1920 x 1200 x 32 / 8 = 9 216 000 bytes 

so your 300 KB file becomes a picture needing nearly 9 MB of RAM (note that depending on the type of images you're using from Java and depending on the JVM and OS this may sometimes be GFX-card RAM).

If you want to use a picture as a background of a 1920x1200 desktop, you probably don't need to have a picture bigger than that in memory (unless you want to some special effect, like sub-rgb decimation / color anti-aliasing / etc.).

So you have to choices:

1. makes your files less wide and less tall (in pixels) on disk
2. reduce the image size on the fly

I typically go with number 2 because reducing file size on hard disk means you're losing details (a 1920x1200 picture is less detailed than the "same" at 3940x2400: you'd be "losing information" by downscaling it).

Now, Java kinda sucks big times at manipulating pictures that big (both from a performance point of view, a memory usage point of view, and a quality point of view [*]). Back in the days I'd call ImageMagick from Java to resize the picture on disk first, and then load the resized image (say fitting my screen's size).

Nowadays there are Java bridges / APIs to interface directly with ImageMagick.

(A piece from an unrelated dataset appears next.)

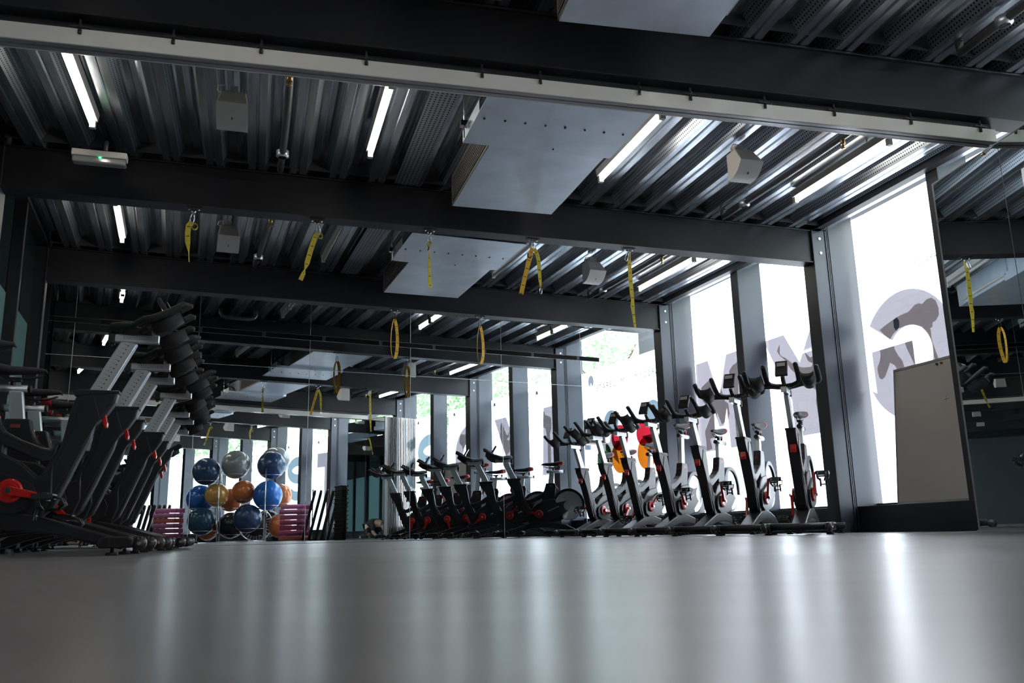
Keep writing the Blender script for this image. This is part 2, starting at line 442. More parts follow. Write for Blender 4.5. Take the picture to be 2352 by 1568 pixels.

[*] There is NO WAY you're downsizing an image using Java's built-in API as fast and with a quality as good as the one provided by ImageMagick, for a start.

Answer 4

Do you have to use BufferedImage? Could you write your own Image implementation that stores the jpg bytes in memory, and coverts to a BufferedImage as necessary and then discards?

This applied with some display aware logic (rescale the image using JAI before storing in your byte array as jpg), will make it faster than decoding the large jpg every time, and a smaller footprint than what you currently have (processing memory requirements excepted).

Answer 5

One of my projects I just down-sample the image as it is being read from an ImageStream on the fly. The down-sampling reduces the dimensions of the image to a required width & height whilst not requiring expensive resizing computations or modification of the image on disk.

Because I down-sample the image to a smaller size, it also significantly reduces the processing power and RAM required to display it. For extra optimization, I render the buffered image in tiles also... But that's a bit outside the scope of this discussion. Try the following:

public static BufferedImage subsampleImage(
    ImageInputStream inputStream,
    int x,
    int y,
    IIOReadProgressListener progressListener) throws IOException {
    BufferedImage resampledImage = null;

    Iterator<ImageReader> readers = ImageIO.getImageReaders(inputStream);

    if(!readers.hasNext()) {
      throw new IOException("No reader available for supplied image stream.");
    }

    ImageReader reader = readers.next();

    ImageReadParam imageReaderParams = reader.getDefaultReadParam();
    reader.setInput(inputStream);

    Dimension d1 = new Dimension(reader.getWidth(0), reader.getHeight(0));
    Dimension d2 = new Dimension(x, y);
    int subsampling = (int)scaleSubsamplingMaintainAspectRatio(d1, d2);
    imageReaderParams.setSourceSubsampling(subsampling, subsampling, 0, 0);

    reader.addIIOReadProgressListener(progressListener);
    resampledImage = reader.read(0, imageReaderParams);
    reader.removeAllIIOReadProgressListeners();

    return resampledImage;
  }

 public static long scaleSubsamplingMaintainAspectRatio(Dimension d1, Dimension d2) {
    long subsampling = 1;

    if(d1.getWidth() > d2.getWidth()) {
      subsampling = Math.round(d1.getWidth() / d2.getWidth());
    } else if(d1.getHeight() > d2.getHeight()) {
      subsampling = Math.round(d1.getHeight() / d2.getHeight());
    }

    return subsampling;
  }

To get the ImageInputStream from a File, use:

ImageIO.createImageInputStream(new File("C:\\image.jpeg"));

As you can see, this implementation respects the images original aspect ratio as well. You can optionally register an IIOReadProgressListener so that you can keep track of how much of the image has been read so far. This is useful for showing a progress bar if the image is being read over a network for instance... Not required though, you can just specify null.

Why is this of particular relevance to your situation? It never reads the entire image into memory, just as much as you need it to so that it can be displayed at the desired resolution. Works really well for huge images, even those that are 10's of MB on disk.